石川:MA-1は春夏のシーズンに初めて作った大きめシルエットのタイプを秋冬も継続したアイテムです。肩を大きくして、全体にも丸みを出しているものです。
二村:かっこいいですよね。色味も落ち着いていて良いと思います。
石川:エプロンポケットシャツのドレス版です。襟が脱着式になっています。
二村:秋口に、シャツ一枚で歩く日もあるよね、というコーディネートですね。シャツをどうカッコよく見せるかがテーマでしたが、紺のグラデーションでまとめました。
ー このテーパードのパンツもキレイなシルエットですね。
石川:深いタックの入ったスラックスです。ネイビーのソックス、シューズとの合わせも良いと思います。
石川:LOOK 4でもオーバーサイズでマキシ丈のトレンチコートが出てきましたが、こちらは細身でオーソドックスな丈長のタイプです。
二村:僕の印象ではキレイ目よりのアイテムなので、フランスっぽく着たらどうかなと。そのときには白いシャツではなくて水色のシャツがカッコいいなと。僕のなかでは白と水色では大違いなんです。白ではダメということではないんですが、この水色のほうがこなれていてかっこいいなと。
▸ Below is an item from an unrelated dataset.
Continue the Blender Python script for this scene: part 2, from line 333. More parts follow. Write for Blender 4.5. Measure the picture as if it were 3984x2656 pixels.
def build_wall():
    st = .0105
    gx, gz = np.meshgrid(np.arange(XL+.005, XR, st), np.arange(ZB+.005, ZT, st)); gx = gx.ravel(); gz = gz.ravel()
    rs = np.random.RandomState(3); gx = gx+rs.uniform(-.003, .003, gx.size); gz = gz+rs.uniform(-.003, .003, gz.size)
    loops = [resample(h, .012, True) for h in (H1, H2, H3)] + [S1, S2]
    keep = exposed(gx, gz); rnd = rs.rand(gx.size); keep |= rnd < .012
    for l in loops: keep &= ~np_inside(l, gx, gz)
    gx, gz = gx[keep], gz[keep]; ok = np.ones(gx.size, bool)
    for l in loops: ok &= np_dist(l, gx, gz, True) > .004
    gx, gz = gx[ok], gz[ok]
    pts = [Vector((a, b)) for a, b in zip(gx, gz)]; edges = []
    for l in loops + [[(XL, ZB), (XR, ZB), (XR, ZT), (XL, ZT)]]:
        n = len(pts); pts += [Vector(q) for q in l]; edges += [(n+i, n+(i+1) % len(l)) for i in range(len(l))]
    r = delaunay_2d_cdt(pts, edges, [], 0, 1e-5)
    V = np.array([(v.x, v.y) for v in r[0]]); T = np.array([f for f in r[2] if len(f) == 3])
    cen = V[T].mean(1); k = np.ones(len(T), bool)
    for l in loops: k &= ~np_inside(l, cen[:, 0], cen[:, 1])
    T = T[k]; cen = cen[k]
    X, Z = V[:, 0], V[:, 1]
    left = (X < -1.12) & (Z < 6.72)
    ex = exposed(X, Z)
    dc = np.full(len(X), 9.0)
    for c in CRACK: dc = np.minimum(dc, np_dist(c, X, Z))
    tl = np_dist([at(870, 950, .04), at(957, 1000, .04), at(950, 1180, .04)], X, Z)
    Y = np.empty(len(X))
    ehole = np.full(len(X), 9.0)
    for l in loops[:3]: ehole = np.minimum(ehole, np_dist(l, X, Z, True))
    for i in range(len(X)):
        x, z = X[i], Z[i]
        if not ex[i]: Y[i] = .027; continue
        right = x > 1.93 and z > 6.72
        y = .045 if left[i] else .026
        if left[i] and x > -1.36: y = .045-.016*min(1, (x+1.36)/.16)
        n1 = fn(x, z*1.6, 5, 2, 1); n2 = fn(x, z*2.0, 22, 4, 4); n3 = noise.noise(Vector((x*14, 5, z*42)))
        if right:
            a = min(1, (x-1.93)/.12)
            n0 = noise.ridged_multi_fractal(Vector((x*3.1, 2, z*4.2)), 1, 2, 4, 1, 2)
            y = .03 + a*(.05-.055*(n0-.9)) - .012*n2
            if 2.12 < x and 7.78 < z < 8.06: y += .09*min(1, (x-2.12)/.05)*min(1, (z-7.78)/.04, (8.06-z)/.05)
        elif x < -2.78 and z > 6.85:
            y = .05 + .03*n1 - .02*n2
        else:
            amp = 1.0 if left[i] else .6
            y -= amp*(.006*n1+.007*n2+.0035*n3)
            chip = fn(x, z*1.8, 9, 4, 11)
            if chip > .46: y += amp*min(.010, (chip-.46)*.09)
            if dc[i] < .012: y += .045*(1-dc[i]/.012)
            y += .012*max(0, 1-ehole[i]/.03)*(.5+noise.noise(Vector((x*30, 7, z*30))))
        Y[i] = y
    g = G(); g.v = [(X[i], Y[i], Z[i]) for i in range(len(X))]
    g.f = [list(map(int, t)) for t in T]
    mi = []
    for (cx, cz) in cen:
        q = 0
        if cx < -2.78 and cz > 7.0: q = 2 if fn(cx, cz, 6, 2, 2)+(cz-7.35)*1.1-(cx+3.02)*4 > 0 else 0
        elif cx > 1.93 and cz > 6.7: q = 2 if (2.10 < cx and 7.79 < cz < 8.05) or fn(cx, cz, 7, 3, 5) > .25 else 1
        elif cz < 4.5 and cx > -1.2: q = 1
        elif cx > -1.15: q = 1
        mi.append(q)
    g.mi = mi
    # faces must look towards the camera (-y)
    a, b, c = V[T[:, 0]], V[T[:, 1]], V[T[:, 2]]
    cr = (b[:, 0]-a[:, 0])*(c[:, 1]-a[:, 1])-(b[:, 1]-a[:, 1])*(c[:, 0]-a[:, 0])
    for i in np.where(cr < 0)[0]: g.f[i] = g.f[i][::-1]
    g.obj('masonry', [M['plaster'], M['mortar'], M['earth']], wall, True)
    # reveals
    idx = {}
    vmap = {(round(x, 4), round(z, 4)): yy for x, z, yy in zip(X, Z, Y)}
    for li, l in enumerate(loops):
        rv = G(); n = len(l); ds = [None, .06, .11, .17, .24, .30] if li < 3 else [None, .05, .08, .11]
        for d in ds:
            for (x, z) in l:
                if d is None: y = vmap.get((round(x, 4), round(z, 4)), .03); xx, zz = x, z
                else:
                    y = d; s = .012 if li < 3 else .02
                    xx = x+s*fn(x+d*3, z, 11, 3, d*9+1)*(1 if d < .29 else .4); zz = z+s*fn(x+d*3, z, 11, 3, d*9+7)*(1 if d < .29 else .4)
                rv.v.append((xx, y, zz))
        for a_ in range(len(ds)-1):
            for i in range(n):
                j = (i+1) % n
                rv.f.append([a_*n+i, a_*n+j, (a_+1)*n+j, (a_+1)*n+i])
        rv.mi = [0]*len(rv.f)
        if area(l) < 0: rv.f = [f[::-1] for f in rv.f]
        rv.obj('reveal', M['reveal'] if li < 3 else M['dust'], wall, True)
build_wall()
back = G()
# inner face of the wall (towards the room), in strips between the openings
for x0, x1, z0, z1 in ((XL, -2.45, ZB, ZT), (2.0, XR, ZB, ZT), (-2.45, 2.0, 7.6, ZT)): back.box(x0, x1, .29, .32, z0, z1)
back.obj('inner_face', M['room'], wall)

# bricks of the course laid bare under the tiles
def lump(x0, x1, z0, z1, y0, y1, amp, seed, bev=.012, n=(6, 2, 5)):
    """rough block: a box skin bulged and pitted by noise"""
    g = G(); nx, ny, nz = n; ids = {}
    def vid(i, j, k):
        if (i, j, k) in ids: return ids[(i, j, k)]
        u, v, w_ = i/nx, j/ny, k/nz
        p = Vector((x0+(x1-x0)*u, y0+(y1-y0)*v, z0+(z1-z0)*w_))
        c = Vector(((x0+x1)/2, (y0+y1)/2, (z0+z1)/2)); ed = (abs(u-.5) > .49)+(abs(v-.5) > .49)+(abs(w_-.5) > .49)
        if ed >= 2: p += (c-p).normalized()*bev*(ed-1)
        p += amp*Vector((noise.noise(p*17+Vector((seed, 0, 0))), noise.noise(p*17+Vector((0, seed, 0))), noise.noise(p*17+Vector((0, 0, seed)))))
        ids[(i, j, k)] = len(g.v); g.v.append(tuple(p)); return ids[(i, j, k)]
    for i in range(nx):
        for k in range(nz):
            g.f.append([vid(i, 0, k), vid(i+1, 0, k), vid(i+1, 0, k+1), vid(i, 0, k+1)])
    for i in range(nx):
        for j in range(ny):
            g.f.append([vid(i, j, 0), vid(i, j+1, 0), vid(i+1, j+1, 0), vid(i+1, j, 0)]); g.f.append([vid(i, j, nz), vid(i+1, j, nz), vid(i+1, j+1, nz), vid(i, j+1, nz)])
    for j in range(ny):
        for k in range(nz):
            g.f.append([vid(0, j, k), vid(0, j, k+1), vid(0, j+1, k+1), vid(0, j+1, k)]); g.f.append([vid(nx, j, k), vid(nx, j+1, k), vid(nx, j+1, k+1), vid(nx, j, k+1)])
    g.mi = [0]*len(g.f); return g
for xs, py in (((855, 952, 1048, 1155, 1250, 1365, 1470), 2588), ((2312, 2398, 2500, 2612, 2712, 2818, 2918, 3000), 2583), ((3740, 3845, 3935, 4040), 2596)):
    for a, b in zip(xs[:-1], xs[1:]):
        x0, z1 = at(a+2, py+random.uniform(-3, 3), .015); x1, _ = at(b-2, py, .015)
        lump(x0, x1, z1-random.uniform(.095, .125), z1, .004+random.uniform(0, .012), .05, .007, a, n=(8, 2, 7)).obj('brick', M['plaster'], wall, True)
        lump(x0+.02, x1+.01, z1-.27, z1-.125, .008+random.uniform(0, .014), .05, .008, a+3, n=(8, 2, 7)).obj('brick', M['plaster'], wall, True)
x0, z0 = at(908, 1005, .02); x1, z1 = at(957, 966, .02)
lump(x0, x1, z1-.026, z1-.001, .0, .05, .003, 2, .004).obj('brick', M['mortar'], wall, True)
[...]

ー パンツには細身のフラノのパンツですね。とても落ち着いた佇まいです。
石川:昨年の秋冬でも提案したダッフルです。これは自分のなかでは定番化したいアイテムです。
二村:生地の質感、ディテールのバランスともにきれいなコートですよね。コーディネートとしてはセーターだけで着てしまうとサラっとしすぎてしまうかなという懸念がありました。色合いは優しくていいと思いつつ、質感はしっかりとしたものを差し込みたい、と。
— タートルネックの上に着ているのはGジャンですか?
二村:はい、白いGジャンです。フレンチカジュアルへの憧れというか、僕自身好きなんですよね。Gジャン、ジーパンのセットアップの上にコートを羽織るというスタイルが。実際、そういう服装で街に出ることもあります。だけど、このコーディネート、Gジャンのレイヤードとしてはなかなかない色合いですよね。これをグレーのコートとかツイードにしてしまうとザ・スタイル・カウンシルっぽいんですが、そんな匂いがありつつもちょっと違う感じになっているのが良いと思います。
石川:これも昨シーズン好評で、継続しているスタジャンです。
二村:ありそうですが、実際なかなかない色合いなんですよ。だからこのスタジャンはスタイリングをきちんと提案したいと思って組みました。いくつかコーディネートを試したんですが、自分だったらグラデーションで着たいなということでこういう合わせになっています。
— グリーンの迷彩ですね。違う選択肢もあったんですか?
二村:パンツは黒でも合うと思います。きっと、紺も似合いそうですね。デニムも王道ですし間違いではないと思います。ただ、今季の提案としてはスタジャンをスポーティーすぎずに着るというところでこうなっています。
二村:このリラックスシルエットの、ヘビーオンスのカットソーはものすごく可愛かったですね。素晴らしいです。石川さん、これはカットソーでいいんですよね?
石川:天竺のカットソーです。ウルトラヘヴィー天竺で。
二村:このカットソーは良かったですねえ。半袖なので開き口にハリ感があって、少し大きめのシルエット。でも半袖一枚で着せるとモードなブランドがヌケを作ろうとしているようでMARKAWAREらしくないかなと、サーマルのタートルネックとレイヤードしたら絶妙の秋口のコーディネートになりました。パンツもタックの入った太めのスラックスを選んでバランスをとっています。
二村:フラノの生地で作ったドロップショルダーのブルゾン。このへんから迷彩と合わせていこうかなという意図がありました。この迷彩のパンツとボンバージャケットの色合い、いいじゃないですか。ただ、あまりキャラクタ―が濃い人になりすぎてしまうのもどうかと思ったので、白いセーターと白のインナーダウンで中和しています。
— 今シーズンらしいインナーダウンの使い方といえるかもしれませんね。
二村:インナーダウン、いいと思いますよ。白のハイテクな色合いと、クラシックなブラウンのコントラストとか、暖かいということで機能性もありつつ、素材としてアクセントを効かせることができる。迷彩もトーンが落ち着いているのでモダンに洗練された印象で、スタイリッシュですよね。
石川:タイガーストライプをウールのギャバにプリントしたものですね。あまり濃淡差がないようにしています。